* BEGIN Information supplied *

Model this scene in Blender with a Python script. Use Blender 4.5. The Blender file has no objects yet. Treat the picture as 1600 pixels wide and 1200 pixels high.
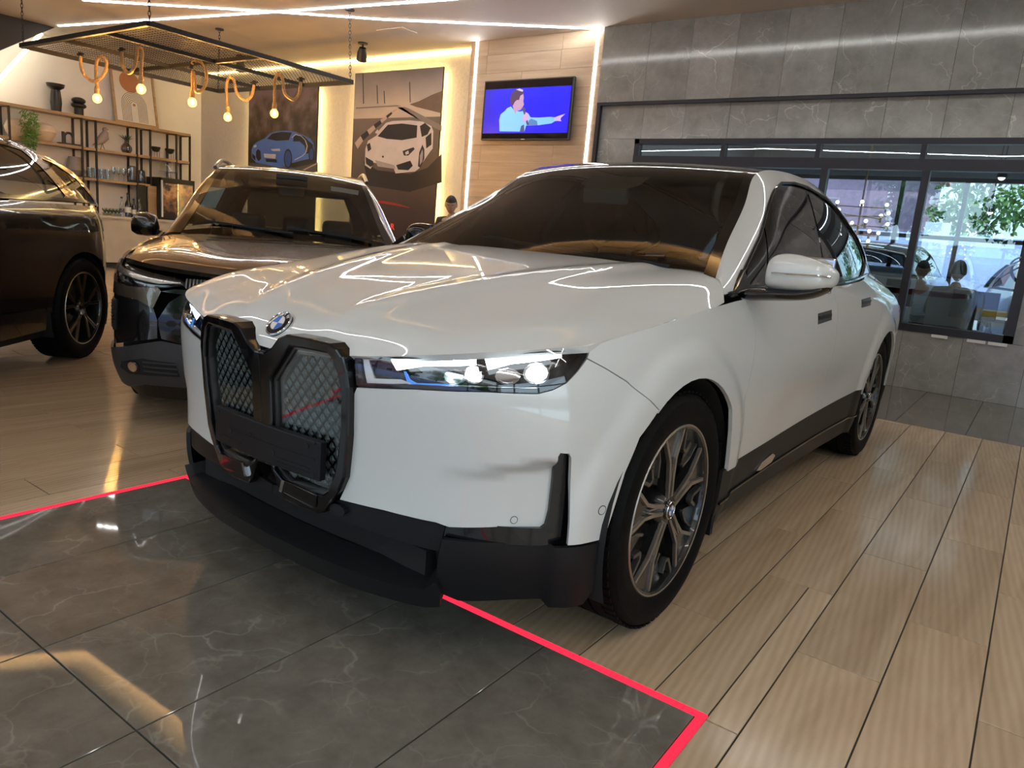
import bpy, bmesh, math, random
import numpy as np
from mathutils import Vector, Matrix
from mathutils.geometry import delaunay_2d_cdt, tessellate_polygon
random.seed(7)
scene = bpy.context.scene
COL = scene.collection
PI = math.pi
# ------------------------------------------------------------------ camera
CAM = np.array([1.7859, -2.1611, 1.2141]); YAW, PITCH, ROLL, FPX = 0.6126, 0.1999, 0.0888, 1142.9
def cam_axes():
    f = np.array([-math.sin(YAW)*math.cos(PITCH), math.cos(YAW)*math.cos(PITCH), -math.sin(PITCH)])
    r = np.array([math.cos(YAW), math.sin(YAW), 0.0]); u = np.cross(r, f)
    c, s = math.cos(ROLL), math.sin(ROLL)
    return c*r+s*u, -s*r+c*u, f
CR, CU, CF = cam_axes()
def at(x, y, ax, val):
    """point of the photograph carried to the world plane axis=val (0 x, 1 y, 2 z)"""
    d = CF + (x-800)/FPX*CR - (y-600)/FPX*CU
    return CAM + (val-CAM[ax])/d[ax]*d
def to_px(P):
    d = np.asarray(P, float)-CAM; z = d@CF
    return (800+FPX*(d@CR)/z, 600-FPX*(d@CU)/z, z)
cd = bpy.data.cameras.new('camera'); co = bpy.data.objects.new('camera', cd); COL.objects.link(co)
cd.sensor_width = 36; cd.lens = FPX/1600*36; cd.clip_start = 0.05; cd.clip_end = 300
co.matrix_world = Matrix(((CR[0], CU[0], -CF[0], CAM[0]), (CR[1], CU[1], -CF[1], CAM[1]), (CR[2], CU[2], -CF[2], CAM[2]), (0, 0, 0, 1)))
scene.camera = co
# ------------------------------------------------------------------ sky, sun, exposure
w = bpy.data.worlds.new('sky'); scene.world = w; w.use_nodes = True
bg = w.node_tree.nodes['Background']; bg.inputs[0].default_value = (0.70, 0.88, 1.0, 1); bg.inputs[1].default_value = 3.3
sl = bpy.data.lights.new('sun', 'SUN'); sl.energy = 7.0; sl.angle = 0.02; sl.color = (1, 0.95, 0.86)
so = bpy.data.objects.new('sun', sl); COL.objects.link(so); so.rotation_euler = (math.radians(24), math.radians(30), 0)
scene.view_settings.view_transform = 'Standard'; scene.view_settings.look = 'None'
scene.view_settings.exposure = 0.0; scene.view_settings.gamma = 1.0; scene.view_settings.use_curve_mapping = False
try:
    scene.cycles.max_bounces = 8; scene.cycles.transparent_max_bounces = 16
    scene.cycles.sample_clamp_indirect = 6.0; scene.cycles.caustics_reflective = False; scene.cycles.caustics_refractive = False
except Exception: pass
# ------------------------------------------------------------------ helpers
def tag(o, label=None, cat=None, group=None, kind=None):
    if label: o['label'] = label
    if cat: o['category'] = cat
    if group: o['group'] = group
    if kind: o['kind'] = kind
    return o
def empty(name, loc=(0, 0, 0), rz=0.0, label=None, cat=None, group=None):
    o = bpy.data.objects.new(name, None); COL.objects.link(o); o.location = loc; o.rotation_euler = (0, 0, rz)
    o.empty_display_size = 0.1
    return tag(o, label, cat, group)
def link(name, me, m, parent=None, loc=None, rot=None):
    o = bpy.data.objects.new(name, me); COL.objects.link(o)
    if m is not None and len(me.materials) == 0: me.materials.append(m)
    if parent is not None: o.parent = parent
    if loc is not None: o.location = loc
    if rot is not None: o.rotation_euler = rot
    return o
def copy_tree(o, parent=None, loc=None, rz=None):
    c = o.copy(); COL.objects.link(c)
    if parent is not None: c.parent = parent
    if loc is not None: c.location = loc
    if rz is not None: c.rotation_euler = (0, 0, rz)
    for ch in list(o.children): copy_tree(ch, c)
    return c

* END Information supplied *

What you need to do:
Leave the pictures out and output the rest of the listing exactly.

Complete answer:
Model this scene in Blender with a Python script. Use Blender 4.5. The Blender file has no objects yet. Treat the picture as 1600 pixels wide and 1200 pixels high.
import bpy, bmesh, math, random
import numpy as np
from mathutils import Vector, Matrix
from mathutils.geometry import delaunay_2d_cdt, tessellate_polygon
random.seed(7)
scene = bpy.context.scene
COL = scene.collection
PI = math.pi
# ------------------------------------------------------------------ camera
CAM = np.array([1.7859, -2.1611, 1.2141]); YAW, PITCH, ROLL, FPX = 0.6126, 0.1999, 0.0888, 1142.9
def cam_axes():
    f = np.array([-math.sin(YAW)*math.cos(PITCH), math.cos(YAW)*math.cos(PITCH), -math.sin(PITCH)])
    r = np.array([math.cos(YAW), math.sin(YAW), 0.0]); u = np.cross(r, f)
    c, s = math.cos(ROLL), math.sin(ROLL)
    return c*r+s*u, -s*r+c*u, f
CR, CU, CF = cam_axes()
def at(x, y, ax, val):
    """point of the photograph carried to the world plane axis=val (0 x, 1 y, 2 z)"""
    d = CF + (x-800)/FPX*CR - (y-600)/FPX*CU
    return CAM + (val-CAM[ax])/d[ax]*d
def to_px(P):
    d = np.asarray(P, float)-CAM; z = d@CF
    return (800+FPX*(d@CR)/z, 600-FPX*(d@CU)/z, z)
cd = bpy.data.cameras.new('camera'); co = bpy.data.objects.new('camera', cd); COL.objects.link(co)
cd.sensor_width = 36; cd.lens = FPX/1600*36; cd.clip_start = 0.05; cd.clip_end = 300
co.matrix_world = Matrix(((CR[0], CU[0], -CF[0], CAM[0]), (CR[1], CU[1], -CF[1], CAM[1]), (CR[2], CU[2], -CF[2], CAM[2]), (0, 0, 0, 1)))
scene.camera = co
# ------------------------------------------------------------------ sky, sun, exposure
w = bpy.data.worlds.new('sky'); scene.world = w; w.use_nodes = True
bg = w.node_tree.nodes['Background']; bg.inputs[0].default_value = (0.70, 0.88, 1.0, 1); bg.inputs[1].default_value = 3.3
sl = bpy.data.lights.new('sun', 'SUN'); sl.energy = 7.0; sl.angle = 0.02; sl.color = (1, 0.95, 0.86)
so = bpy.data.objects.new('sun', sl); COL.objects.link(so); so.rotation_euler = (math.radians(24), math.radians(30), 0)
scene.view_settings.view_transform = 'Standard'; scene.view_settings.look = 'None'
scene.view_settings.exposure = 0.0; scene.view_settings.gamma = 1.0; scene.view_settings.use_curve_mapping = False
try:
    scene.cycles.max_bounces = 8; scene.cycles.transparent_max_bounces = 16
    scene.cycles.sample_clamp_indirect = 6.0; scene.cycles.caustics_reflective = False; scene.cycles.caustics_refractive = False
except Exception: pass
# ------------------------------------------------------------------ helpers
def tag(o, label=None, cat=None, group=None, kind=None):
    if label: o['label'] = label
    if cat: o['category'] = cat
    if group: o['group'] = group
    if kind: o['kind'] = kind
    return o
def empty(name, loc=(0, 0, 0), rz=0.0, label=None, cat=None, group=None):
    o = bpy.data.objects.new(name, None); COL.objects.link(o); o.location = loc; o.rotation_euler = (0, 0, rz)
    o.empty_display_size = 0.1
    return tag(o, label, cat, group)
def link(name, me, m, parent=None, loc=None, rot=None):
    o = bpy.data.objects.new(name, me); COL.objects.link(o)
    if m is not None and len(me.materials) == 0: me.materials.append(m)
    if parent is not None: o.parent = parent
    if loc is not None: o.location = loc
    if rot is not None: o.rotation_euler = rot
    return o
def copy_tree(o, parent=None, loc=None, rz=None):
    c = o.copy(); COL.objects.link(c)
    if parent is not None: c.parent = parent
    if loc is not None: c.location = loc
    if rz is not None: c.rotation_euler = (0, 0, rz)
    for ch in list(o.children): copy_tree(ch, c)
    return c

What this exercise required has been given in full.